Man möchte einem Büchner-Helden eine Welt wünschen, in der es nicht mehr so absolut verzweifelt und absagend, sondern ganz heiter und befreit klingen darf, wenn der Mensch solche Sätze schreibt: »Ich liebe einsilbige Ortschaften. Ich liebe das Fremdsein.« Das sind zwei Sätze von Felicitas Hoppe, aus einem FAZ-Essay über den Schweizer Fotografen Arnold Zwahlen. Hoppe, Jahrgang 1960, zuletzt schrieb sie »Hoppe«, eine Autobiografie-Phantasie, erhielt am Sonnabend in Darmstadt den diesjährigen Georg-Büchner-Preis.

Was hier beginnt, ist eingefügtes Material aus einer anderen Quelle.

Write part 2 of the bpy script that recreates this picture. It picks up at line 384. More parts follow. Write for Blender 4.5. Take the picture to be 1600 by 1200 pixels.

»Verbrecher und Versager« heißt eines ihrer schönsten, verwegensten Bücher. Fünf Porträts von Menschen, die per Schiff das Weite suchen, um sich einer Welt zu entziehen, in der ihre Gaunereien verfolgt, ihre Aufschneidereien kühl abserviert, ihre Lumpereien bespuckt und ihr Pech verhöhnt wird. »Ich verlange in allem - Leben, Möglichkeit des Daseins, und dann ist's gut; wir haben dann nicht zu fragen, ob es schön, ob es häßlich ist.« Schrieb Büchner. Wunsch derer, die sich die Welt hernehmen wollen für ihre Erdenzeit - die ja nicht Zeit, sondern nur immer Frist ist - und die also das Recht haben auf Abenteuer und Verschwendung im Unnützen. Hoppe in »Sieben Schätze«, ihren Augsburger Vorlesungen: »Wer sagt uns, dass Literatur schön sein soll? Groß soll sie sein, ehrlich und schrecklich.« Wie der Mensch ist; groß im Verlangen, ehrlich im Egoismus, schrecklich im Irrtum.

Sie hat den Roman »Johanna« geschrieben, die Heilige als Sinnbild des Wilden, Wehen, Wüsten, Weichen, und sie hat den Roman über »Iwein Löwenritter« geschrieben, der eines Tages nackt und schmutzig und nur mit einer Rüstung aus Schlamm lebt und so dem König Lear auf jener so sehr sturmumtosten Heide nicht unähnlich ist. Räudige. Ruppige. Rumtreiber. Ruhelose. Randständige. Reisende, wie Hoppe selbst, die monatelang auf einem Containerschiff fuhr und höchst wachsam darauf achtet, dass sich niemals drei Dinge vereinen: der Traum von etwas, die Erfüllung des Traums und die Erzählung darüber.

»Ich bekenne mich zu dem Beruf des Schriftstellers. Ich glaube an das Wort.« So beendete Wolfgang Koeppen 1962 seine Preisrede. Der Schriftsteller ist der Einsame, der Beobachter, der Außenseiter. Stärker kann die Anforderung ans Menschliche nicht sein. Das dürfte wohl nah an Büchner sein. Felicitas Hoppe ist es auch.